** Stated task **
Repeat exactly, and only, the lines from the one that contains "Generate a Blender" through the one that contains "S.camera = cam", both ends included.
-*-*-
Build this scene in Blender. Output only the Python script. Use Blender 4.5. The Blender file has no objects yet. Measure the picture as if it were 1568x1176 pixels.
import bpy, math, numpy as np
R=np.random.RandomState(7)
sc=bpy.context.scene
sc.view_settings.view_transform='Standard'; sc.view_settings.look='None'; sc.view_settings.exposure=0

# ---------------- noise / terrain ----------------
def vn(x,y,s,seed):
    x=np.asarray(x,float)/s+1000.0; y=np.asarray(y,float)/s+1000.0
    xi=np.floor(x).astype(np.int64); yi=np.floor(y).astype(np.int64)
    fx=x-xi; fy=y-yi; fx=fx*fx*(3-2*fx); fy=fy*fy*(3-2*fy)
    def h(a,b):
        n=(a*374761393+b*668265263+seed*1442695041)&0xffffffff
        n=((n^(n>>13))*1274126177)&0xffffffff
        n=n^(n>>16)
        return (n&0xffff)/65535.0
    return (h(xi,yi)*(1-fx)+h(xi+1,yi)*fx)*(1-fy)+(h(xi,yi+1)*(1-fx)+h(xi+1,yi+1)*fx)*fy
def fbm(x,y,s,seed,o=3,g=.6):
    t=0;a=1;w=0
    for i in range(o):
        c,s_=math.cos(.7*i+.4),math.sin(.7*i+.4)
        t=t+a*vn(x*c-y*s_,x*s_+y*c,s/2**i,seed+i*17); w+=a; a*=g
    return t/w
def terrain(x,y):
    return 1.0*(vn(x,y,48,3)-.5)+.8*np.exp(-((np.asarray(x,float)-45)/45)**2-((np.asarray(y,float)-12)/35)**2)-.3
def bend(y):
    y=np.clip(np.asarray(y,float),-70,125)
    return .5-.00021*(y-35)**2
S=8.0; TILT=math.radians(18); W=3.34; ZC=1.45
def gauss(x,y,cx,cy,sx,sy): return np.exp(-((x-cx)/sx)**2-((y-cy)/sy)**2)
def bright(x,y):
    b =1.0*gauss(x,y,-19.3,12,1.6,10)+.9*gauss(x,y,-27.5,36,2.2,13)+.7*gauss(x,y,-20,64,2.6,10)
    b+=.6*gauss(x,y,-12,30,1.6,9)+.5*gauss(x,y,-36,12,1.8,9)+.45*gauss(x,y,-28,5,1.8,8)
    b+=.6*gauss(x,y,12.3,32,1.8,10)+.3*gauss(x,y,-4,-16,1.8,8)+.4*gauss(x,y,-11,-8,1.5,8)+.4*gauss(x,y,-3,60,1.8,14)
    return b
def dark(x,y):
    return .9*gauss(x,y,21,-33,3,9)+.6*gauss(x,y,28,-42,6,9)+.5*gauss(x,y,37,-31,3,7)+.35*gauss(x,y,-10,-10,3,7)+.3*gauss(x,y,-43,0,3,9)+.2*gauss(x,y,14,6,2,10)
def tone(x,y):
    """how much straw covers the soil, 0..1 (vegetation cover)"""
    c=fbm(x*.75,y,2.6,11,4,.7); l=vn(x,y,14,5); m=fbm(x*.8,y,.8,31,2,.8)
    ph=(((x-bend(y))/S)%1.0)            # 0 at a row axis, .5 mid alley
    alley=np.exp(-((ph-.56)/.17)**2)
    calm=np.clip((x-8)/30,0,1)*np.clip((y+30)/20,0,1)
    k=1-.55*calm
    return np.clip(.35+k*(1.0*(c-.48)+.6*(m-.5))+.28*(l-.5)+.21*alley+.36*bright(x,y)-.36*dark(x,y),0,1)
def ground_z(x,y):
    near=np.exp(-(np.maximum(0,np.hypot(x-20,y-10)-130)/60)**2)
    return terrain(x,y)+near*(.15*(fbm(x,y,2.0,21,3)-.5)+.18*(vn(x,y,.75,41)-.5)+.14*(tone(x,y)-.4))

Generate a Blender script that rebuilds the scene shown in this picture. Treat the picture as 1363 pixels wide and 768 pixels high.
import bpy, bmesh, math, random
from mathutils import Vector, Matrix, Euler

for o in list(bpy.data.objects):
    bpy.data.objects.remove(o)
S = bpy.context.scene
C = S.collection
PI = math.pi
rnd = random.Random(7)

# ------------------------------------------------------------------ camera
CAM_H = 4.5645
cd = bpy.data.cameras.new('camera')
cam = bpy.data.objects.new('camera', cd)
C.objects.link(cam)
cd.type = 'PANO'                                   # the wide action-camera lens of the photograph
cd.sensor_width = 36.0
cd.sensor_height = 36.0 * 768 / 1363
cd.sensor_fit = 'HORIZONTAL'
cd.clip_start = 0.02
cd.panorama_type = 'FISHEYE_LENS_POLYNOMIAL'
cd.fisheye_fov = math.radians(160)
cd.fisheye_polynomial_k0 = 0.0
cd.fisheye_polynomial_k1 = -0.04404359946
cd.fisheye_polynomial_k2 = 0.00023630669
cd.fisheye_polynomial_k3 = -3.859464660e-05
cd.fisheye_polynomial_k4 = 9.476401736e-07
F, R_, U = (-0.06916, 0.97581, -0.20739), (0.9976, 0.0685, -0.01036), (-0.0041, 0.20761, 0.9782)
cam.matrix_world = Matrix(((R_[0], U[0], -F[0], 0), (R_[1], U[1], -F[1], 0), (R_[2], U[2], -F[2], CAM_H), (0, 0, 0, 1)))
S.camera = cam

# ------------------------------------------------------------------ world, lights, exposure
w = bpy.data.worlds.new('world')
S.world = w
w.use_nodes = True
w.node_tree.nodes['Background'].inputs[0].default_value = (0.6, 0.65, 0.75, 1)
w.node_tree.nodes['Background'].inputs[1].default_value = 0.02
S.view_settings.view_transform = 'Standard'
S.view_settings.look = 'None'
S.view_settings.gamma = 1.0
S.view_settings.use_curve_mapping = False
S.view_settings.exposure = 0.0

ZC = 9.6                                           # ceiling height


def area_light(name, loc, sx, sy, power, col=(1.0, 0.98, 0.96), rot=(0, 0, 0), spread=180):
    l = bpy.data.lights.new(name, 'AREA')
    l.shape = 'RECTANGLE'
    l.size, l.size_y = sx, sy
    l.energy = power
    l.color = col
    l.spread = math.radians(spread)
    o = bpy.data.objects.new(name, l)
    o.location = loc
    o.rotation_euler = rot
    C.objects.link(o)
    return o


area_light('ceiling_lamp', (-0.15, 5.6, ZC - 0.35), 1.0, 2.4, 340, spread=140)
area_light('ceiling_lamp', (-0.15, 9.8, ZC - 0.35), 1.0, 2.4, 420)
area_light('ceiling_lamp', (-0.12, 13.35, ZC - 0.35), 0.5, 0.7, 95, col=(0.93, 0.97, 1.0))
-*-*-
** Answer to this exercise **
Generate a Blender script that rebuilds the scene shown in this picture. Treat the picture as 1363 pixels wide and 768 pixels high.
import bpy, bmesh, math, random
from mathutils import Vector, Matrix, Euler

for o in list(bpy.data.objects):
    bpy.data.objects.remove(o)
S = bpy.context.scene
C = S.collection
PI = math.pi
rnd = random.Random(7)

# ------------------------------------------------------------------ camera
CAM_H = 4.5645
cd = bpy.data.cameras.new('camera')
cam = bpy.data.objects.new('camera', cd)
C.objects.link(cam)
cd.type = 'PANO'                                   # the wide action-camera lens of the photograph
cd.sensor_width = 36.0
cd.sensor_height = 36.0 * 768 / 1363
cd.sensor_fit = 'HORIZONTAL'
cd.clip_start = 0.02
cd.panorama_type = 'FISHEYE_LENS_POLYNOMIAL'
cd.fisheye_fov = math.radians(160)
cd.fisheye_polynomial_k0 = 0.0
cd.fisheye_polynomial_k1 = -0.04404359946
cd.fisheye_polynomial_k2 = 0.00023630669
cd.fisheye_polynomial_k3 = -3.859464660e-05
cd.fisheye_polynomial_k4 = 9.476401736e-07
F, R_, U = (-0.06916, 0.97581, -0.20739), (0.9976, 0.0685, -0.01036), (-0.0041, 0.20761, 0.9782)
cam.matrix_world = Matrix(((R_[0], U[0], -F[0], 0), (R_[1], U[1], -F[1], 0), (R_[2], U[2], -F[2], CAM_H), (0, 0, 0, 1)))
S.camera = cam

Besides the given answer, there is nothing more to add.